This post has more photos than usual, all taken with the trusty orange GM-1. The bridge that crosses the Columbia River is one that I have been traversing since I was a kid and we would come from Seattle to visit my grandmother in Portland. When we were little we nicknamed this “Goofy Grandma’s Bridge,” after her. It still stands and still works, though there is talk of a different one taking its place one day. The town I grew up in, Bellevue, was transformed by the high-tech industry with Microsoft’s campus being just one town over. Now it is a reflective town that I do not recognize anymore, for the most part. Then Robots – Jonah’s South Eugene Robotics Team was in competition this past weekend and below are a few shots from the festivities – and yes, it is festive!

Heading into Washington over the Columbia River on I-5.
My hometown, Bellevue, Washington.
Waiting, queued up to move to the field of competition. Their robot is Tetra (or Chi Chi – I don’t honestly know what name was settled on) and they are number 2521. The bumpers are either blue or red, depending on which “alliance” they are a part of for each round.
In action: there are two drivers (in t-shirts) and a driver coach telling them what to do and where to move the robot. The platform just inside the field of play tilts and points are scored by balancing on this platform at the start and end of the match. Matches last 150 seconds in length.
The robots are balanced, three per platform to hear points for their alliance. Note the costumes, the officials, cameras, etc. It was all streamed live on as it’s the real deal.
This is the field of play at set up.
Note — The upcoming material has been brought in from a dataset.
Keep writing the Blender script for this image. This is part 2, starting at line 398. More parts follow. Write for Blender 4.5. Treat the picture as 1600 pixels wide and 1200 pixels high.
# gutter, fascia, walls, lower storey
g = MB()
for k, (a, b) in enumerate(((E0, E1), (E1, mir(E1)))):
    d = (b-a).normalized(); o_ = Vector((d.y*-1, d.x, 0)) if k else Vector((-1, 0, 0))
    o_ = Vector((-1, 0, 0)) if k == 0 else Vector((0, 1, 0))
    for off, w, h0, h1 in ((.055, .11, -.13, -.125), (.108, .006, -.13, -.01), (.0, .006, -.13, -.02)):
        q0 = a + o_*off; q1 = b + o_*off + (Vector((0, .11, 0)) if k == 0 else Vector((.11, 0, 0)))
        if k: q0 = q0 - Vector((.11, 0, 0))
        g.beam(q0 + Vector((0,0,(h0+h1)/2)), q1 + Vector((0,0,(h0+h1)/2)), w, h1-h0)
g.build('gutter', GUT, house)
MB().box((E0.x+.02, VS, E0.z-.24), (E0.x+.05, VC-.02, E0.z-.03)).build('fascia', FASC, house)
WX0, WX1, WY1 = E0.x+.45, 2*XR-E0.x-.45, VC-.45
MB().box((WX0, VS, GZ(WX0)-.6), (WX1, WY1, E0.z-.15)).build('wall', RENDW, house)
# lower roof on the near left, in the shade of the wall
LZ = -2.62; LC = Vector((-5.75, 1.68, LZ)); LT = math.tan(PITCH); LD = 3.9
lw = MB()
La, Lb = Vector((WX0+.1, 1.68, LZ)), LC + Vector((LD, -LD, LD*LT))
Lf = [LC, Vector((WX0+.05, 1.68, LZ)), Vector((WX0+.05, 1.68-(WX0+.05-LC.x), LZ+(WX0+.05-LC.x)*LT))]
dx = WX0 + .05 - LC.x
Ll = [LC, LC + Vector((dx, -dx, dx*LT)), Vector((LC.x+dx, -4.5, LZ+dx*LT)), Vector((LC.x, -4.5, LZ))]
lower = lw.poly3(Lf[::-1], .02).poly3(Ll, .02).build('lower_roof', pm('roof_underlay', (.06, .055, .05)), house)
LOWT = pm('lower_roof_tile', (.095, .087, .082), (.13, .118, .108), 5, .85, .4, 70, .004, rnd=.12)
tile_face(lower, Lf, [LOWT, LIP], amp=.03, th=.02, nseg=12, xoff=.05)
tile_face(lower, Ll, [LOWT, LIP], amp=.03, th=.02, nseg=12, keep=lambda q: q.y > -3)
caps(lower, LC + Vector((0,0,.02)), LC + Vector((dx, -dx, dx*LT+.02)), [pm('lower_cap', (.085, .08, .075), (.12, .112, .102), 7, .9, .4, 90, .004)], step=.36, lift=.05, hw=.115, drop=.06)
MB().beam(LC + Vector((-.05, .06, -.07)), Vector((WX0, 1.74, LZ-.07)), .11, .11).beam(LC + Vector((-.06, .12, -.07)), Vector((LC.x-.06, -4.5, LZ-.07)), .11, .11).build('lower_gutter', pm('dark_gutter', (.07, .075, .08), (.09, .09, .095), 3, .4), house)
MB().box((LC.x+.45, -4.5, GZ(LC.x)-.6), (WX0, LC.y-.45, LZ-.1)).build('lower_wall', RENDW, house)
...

The objective for each robot is to place a traffic cone on a post near the drivers and move the purple cubes to a small area next to the post that holds the traffic cone. There are penalties that can be had and different points are scored for different actions. If all three robots in an alliance balance on the platform near the end of the match, the alliance earns more points. The community around this is really incredible – these kids do this after school and on weekends and come from both Washington and Oregon for this competition. The next one will have more teams and is in ten days in Cheney, Washington. If they do well there and qualify, they might end up at the national competition in Houston, Texas at the end of April, which would be super fun for these young folks.
This is the pit area where they work on the robot between matches. On Tetra, the orange bands are on an arm that articulates in order to pick up the objects. These are some of the SERT team in between matches helping to get ready for the next round. You can see the controller and laptop that is used to move the robot on the field of play. Layers and layers of good things are going on with this and with this team this year.